Stated task:
Leaving out every picture, copy the lines of the data exactly, from the first through the line containing "COL = SC.collection".

────

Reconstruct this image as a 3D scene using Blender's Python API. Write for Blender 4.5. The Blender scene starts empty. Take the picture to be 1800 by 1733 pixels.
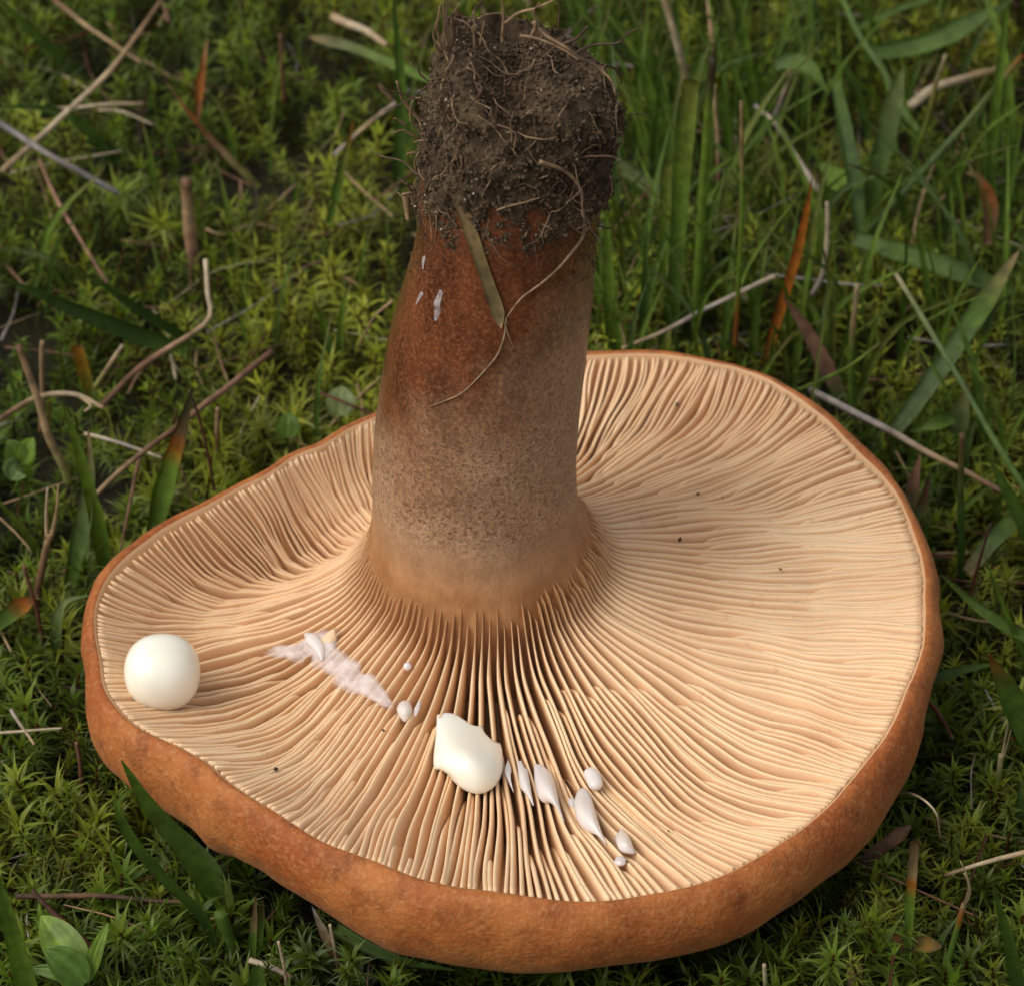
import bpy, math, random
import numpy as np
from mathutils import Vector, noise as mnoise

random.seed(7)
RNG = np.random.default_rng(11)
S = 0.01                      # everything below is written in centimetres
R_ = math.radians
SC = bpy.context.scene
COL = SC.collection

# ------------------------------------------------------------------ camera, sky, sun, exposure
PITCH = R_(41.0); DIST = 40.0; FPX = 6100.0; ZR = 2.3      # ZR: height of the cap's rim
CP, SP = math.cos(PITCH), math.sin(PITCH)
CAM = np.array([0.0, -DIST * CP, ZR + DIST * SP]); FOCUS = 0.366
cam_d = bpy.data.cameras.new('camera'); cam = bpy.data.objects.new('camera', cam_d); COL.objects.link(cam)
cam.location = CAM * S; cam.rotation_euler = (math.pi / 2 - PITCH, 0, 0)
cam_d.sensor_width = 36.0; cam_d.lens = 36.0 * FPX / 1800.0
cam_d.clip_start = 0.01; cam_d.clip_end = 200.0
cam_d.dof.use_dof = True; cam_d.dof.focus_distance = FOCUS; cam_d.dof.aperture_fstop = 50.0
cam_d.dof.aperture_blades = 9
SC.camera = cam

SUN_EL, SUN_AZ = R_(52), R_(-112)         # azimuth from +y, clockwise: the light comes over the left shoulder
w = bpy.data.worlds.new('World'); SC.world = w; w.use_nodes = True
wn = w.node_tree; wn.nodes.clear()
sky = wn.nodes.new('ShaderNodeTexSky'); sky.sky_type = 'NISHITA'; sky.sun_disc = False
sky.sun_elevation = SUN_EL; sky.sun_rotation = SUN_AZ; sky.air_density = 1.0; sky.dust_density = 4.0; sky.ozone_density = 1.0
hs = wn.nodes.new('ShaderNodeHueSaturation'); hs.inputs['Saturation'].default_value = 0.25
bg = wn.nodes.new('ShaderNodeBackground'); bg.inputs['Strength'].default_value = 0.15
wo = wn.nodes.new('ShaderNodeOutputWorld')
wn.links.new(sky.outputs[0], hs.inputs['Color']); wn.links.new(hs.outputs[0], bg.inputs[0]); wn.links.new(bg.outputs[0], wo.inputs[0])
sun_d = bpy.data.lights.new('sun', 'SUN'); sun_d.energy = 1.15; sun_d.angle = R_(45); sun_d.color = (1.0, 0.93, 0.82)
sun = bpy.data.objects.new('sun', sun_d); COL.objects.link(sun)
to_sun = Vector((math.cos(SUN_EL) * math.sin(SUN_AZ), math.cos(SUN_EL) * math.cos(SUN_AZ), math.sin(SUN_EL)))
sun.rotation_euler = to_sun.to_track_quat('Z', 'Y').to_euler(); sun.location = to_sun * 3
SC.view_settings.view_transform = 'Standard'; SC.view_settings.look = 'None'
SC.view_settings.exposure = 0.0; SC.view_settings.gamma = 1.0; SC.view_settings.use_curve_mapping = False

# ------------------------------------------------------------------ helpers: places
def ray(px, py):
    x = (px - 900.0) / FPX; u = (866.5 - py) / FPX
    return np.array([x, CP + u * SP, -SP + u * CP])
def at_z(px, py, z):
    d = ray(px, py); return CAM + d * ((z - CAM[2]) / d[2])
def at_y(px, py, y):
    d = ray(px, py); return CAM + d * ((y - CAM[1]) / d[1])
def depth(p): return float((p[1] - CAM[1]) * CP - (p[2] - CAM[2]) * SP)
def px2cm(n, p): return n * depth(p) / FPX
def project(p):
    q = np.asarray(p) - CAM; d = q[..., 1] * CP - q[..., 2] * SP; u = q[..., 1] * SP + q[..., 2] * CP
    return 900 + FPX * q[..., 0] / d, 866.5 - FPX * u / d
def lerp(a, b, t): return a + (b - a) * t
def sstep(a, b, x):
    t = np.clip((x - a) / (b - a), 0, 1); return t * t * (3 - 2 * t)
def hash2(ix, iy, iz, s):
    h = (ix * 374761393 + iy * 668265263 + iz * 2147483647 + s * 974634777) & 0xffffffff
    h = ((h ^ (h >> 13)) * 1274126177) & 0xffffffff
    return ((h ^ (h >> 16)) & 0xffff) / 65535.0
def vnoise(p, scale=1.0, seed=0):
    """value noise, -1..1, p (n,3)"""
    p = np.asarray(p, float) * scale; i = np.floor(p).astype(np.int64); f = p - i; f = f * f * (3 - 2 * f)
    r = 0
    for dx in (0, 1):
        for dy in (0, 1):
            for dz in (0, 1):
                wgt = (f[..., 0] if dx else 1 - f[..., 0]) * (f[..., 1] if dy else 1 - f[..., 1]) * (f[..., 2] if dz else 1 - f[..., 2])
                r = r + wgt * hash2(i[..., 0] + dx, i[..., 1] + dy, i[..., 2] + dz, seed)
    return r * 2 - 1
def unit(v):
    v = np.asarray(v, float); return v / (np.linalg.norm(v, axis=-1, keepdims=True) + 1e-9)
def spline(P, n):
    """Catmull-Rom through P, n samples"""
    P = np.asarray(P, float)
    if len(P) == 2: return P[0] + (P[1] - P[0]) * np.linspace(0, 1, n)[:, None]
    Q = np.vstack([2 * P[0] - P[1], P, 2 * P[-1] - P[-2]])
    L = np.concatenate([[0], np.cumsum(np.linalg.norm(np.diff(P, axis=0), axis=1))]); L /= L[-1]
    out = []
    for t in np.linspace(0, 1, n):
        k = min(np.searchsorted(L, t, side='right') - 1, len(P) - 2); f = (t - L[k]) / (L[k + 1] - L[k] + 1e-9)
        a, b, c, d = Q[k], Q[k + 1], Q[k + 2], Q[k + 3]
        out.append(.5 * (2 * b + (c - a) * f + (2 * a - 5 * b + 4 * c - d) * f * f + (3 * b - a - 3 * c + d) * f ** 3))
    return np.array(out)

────

Solution for this task:
Reconstruct this image as a 3D scene using Blender's Python API. Write for Blender 4.5. The Blender scene starts empty. Take the picture to be 1800 by 1733 pixels.
import bpy, math, random
import numpy as np
from mathutils import Vector, noise as mnoise

random.seed(7)
RNG = np.random.default_rng(11)
S = 0.01                      # everything below is written in centimetres
R_ = math.radians
SC = bpy.context.scene
COL = SC.collection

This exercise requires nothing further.